■ **Source material**:
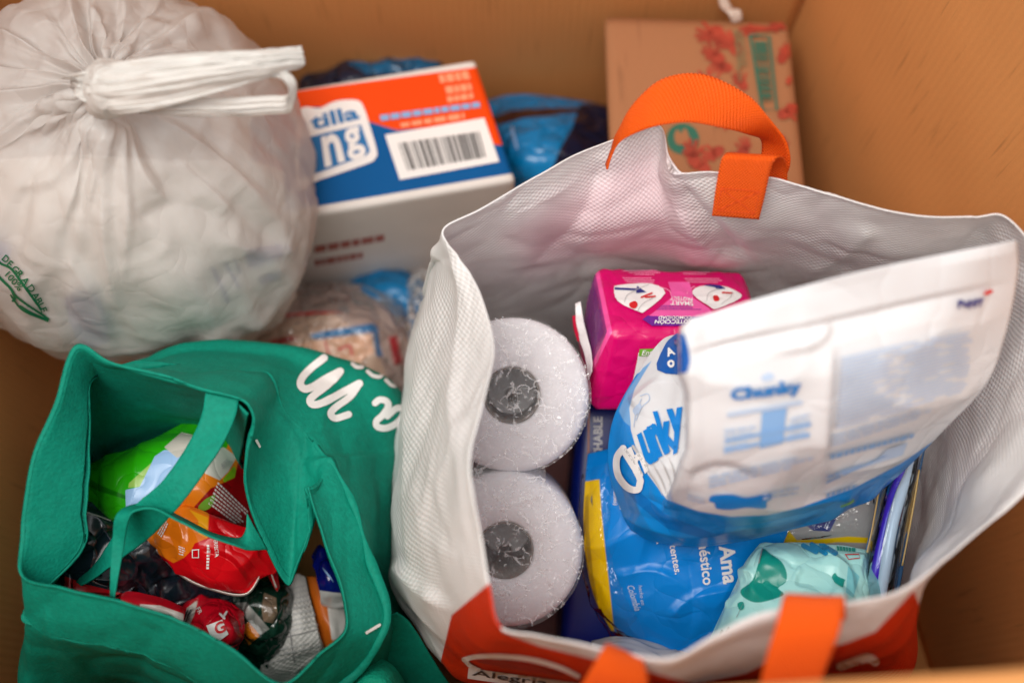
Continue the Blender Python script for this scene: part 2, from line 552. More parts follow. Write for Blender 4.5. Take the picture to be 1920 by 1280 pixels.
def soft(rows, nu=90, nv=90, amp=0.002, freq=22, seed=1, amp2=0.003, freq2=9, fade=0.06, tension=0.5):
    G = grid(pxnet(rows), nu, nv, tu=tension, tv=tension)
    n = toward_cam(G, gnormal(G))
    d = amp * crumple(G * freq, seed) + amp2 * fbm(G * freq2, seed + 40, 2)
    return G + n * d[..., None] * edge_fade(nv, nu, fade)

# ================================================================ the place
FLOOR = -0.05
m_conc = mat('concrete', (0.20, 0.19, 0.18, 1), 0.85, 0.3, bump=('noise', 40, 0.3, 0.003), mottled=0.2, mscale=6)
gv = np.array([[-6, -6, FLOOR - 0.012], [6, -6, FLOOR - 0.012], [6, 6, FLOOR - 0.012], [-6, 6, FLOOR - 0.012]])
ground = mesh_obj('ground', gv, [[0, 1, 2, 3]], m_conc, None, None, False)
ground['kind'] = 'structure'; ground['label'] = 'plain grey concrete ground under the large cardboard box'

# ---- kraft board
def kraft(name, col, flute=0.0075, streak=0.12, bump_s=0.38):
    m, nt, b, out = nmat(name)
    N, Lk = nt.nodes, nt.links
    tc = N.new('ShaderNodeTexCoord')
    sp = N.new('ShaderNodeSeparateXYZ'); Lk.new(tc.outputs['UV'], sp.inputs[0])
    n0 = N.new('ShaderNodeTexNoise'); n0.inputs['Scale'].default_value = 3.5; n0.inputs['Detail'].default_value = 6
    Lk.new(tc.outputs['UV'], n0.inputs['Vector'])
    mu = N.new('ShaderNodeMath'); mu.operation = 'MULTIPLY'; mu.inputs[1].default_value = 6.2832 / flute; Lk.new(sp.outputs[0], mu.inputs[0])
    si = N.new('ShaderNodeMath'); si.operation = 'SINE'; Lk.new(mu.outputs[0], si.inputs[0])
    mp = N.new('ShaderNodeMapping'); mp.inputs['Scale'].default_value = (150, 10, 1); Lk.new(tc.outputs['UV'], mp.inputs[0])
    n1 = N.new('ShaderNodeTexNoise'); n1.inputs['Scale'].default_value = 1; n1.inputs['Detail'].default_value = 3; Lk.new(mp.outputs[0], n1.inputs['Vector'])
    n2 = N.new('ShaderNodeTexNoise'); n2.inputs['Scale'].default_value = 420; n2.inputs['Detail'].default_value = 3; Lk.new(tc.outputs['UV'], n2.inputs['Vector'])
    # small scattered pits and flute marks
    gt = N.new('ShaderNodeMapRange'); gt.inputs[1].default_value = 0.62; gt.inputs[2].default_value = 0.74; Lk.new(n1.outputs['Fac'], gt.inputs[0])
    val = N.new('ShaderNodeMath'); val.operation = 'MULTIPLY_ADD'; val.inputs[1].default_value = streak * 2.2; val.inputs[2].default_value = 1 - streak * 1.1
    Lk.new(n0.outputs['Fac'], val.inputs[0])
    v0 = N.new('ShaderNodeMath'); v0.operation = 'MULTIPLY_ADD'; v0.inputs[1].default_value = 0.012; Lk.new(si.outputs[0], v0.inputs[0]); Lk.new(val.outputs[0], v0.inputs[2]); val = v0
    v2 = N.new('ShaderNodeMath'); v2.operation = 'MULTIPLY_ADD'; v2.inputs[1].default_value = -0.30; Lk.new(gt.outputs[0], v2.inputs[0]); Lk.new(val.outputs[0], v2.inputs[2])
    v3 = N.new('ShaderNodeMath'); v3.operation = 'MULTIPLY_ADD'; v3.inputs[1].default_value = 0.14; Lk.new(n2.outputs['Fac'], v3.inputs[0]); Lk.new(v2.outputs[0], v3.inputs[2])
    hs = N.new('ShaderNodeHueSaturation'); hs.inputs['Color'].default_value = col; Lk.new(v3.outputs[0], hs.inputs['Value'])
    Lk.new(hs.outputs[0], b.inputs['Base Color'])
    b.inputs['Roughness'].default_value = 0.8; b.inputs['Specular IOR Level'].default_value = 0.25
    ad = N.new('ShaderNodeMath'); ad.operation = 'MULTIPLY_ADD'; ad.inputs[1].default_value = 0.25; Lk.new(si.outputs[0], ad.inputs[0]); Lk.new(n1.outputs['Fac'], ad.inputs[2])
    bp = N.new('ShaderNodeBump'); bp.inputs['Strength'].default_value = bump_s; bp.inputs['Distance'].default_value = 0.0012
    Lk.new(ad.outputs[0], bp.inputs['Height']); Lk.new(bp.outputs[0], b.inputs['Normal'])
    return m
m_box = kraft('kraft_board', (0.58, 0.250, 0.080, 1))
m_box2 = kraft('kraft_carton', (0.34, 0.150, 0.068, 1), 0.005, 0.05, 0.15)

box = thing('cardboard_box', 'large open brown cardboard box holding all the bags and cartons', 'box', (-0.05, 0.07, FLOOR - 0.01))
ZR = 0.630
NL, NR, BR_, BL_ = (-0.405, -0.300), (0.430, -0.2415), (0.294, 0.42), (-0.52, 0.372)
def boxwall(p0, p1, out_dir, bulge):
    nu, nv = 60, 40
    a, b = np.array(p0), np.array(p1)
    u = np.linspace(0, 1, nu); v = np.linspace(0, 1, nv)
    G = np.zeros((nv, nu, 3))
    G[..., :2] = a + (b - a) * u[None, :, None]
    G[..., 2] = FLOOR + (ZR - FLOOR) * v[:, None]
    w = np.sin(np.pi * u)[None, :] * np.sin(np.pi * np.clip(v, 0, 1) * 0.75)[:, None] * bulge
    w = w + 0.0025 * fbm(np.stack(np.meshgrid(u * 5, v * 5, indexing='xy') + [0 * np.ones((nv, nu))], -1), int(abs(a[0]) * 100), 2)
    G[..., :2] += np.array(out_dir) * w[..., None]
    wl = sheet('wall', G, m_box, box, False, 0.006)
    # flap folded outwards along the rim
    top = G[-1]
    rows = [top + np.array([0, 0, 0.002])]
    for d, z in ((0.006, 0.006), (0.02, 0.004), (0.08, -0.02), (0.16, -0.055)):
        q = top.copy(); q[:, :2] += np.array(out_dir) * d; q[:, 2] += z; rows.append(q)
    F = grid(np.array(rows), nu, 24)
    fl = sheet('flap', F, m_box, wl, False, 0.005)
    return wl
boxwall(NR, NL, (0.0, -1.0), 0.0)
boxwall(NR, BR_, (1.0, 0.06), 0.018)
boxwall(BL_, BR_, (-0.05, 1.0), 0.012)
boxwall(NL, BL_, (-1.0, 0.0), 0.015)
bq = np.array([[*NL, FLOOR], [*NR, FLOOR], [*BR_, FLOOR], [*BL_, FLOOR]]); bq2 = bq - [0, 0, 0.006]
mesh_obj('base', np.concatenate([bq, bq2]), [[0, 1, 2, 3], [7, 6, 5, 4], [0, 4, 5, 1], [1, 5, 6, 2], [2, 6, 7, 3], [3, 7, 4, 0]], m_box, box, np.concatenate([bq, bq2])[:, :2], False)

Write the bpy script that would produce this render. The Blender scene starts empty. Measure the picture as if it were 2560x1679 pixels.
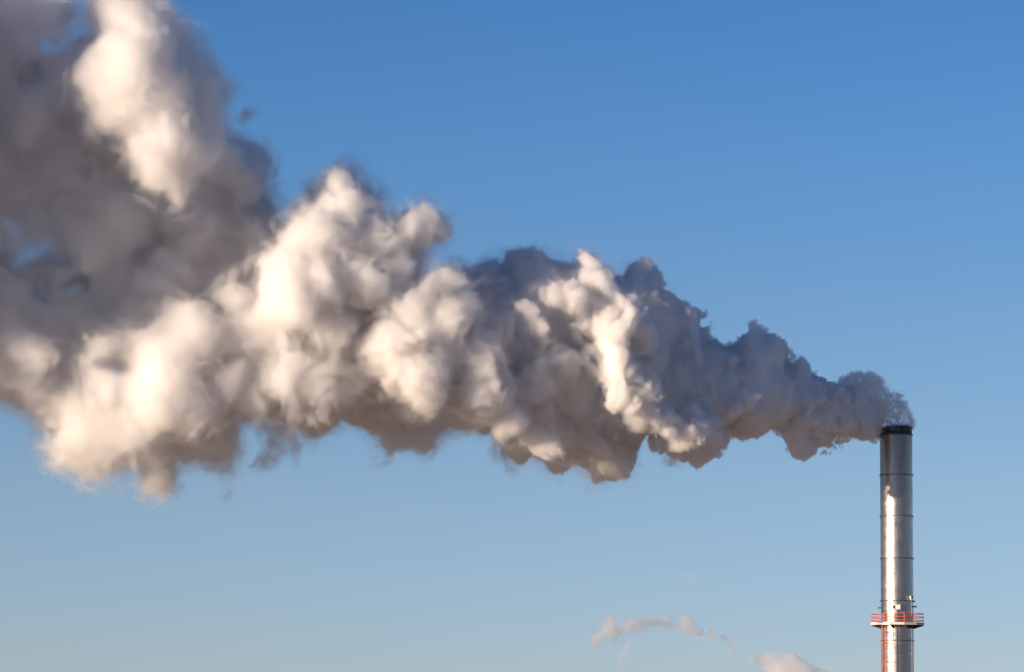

■ **What you will do**: Pick out every line with the string "Blender" and copy it.

■ **Written answer**:
Continue the Blender Python script for this scene: part 2, from line 552. More parts follow. Write for Blender 4.5. Take the picture to be 1920 by 1280 pixels.
Write the bpy script that would produce this render. The Blender scene starts empty. Measure the picture as if it were 2560x1679 pixels.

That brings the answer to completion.